Are your Twitter followers fake?
Start-up company Status People (UK) have developed software that will check your Twitter followers to see if they are real or fake. For Twitter account users with 100,000 followers or less, it provides a very accurate insight into which followers are fake and inactive.
Twitter has overtaken Facebook as the measure of how popular you are. The number of followers of an individual Twitter account is seen as a measure of influence that can be translated into financial value by advertisers and marketing companies. Before the Olympics began, many British athletes were encouraged to tweet about products such as cars they had received from sponsors.
The company, Status People, has now devised a software tool that divides followers into the fake, the inactive and the good. Company executive Rob Waller said it had been decided to create the “fake follower” tool after reports that former Tory MP Louise Mensch had 40,000 fake followers. The fake follower tool aims to expose the true extent of the problem of phantom Twitter followers.
Waller said: “A fake account is set up to follow people or send out spam. They normally have no followers, but follow large numbers of people. An inactive account is one in which there has been no activity for a while. They could be real people, but we would describe them as consumers of information rather than sharers of information. A good account is everything that remains.”
The tool analyses an account’s 100,000 most recent followers, but Waller said they hoped to improve its accuracy. Lady Gaga has only 29% “good” followers, Wayne Rooney 30% and David Cameron 37%. Comedians and entertainers also have a relatively small proportion of “good” followers: Stephen Fry 36%, Alan Carr 39% and Ricky Gervais 34%.

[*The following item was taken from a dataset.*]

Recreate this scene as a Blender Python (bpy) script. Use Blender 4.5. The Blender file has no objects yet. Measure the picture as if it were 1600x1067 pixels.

Almost every Twitter account has a small percentage of fake followers because, unlike Facebook, anyone can follow you – from a genuine friend to a computer-generated account set up to promote pornography. That freedom has created a market for the sale of Twitter followers. Scores of internet sites offer thousands of Twitter followers for small sums of money. According to the New York Times, it would be possible to buy 220,000 followers for £260.
The sites work in two ways. One kind of software identifies Twitter accounts that include keywords such as football, and “follows” these accounts in the hope they will reciprocate. Other programmes create artificial accounts and sell them by the thousand. On the Fiverr website, 2,000 followers can be bought for $5.
As suspicions have grown about the authenticity of some Twitter follower counts, increasingly high-profile figures are being interrogated about their numbers. After the revelation that she had fake followers, Mensch tweeted: “I’ve asked @Twitter in the UK to see if they can remove the 40k spambots and reset me to my 66k count … need a better filter.”
Grant Shapps, the minister for housing, was recently accused by a political website of using a program to generate more Twitter followers. Dozens of people said they were “followed” and “unfollowed” several times by Shapps, which suggested the actions were being executed by a computer program.
Katy Howell, chief executive of Immediate Future, a social media consultancy, said Twitter was still new and people were still working out the rules and etiquette. “It’s a young industry and there is still a lot of immaturity in it. Most celebrities and brands will start off their Twitter accounts by following people who they think might follow them.
“It’s a kind of flirtation, but there is a thin line between what is in the spirit of social media and what is gaming the system,” she said.
The accounts of most celebrities and companies are managed by agencies or assistants who may be keen to inflate the numbers of their clients’ followers to demonstrate their value, said Howell. “They lose some control over them. The easiest way to demonstrate success at managing a Twitter account is showing the increase in the number of followers.
“People do it to show off, but the other rationale is that you need a critical mass of followers before some people take you seriously … you need 20,000 followers before people will look at you.”
But Howell added that the artificial increase in followers might have a superficial attraction, but offers no long-term benefits. “You need to build a connection and a relationship with people who are interested in what you do.”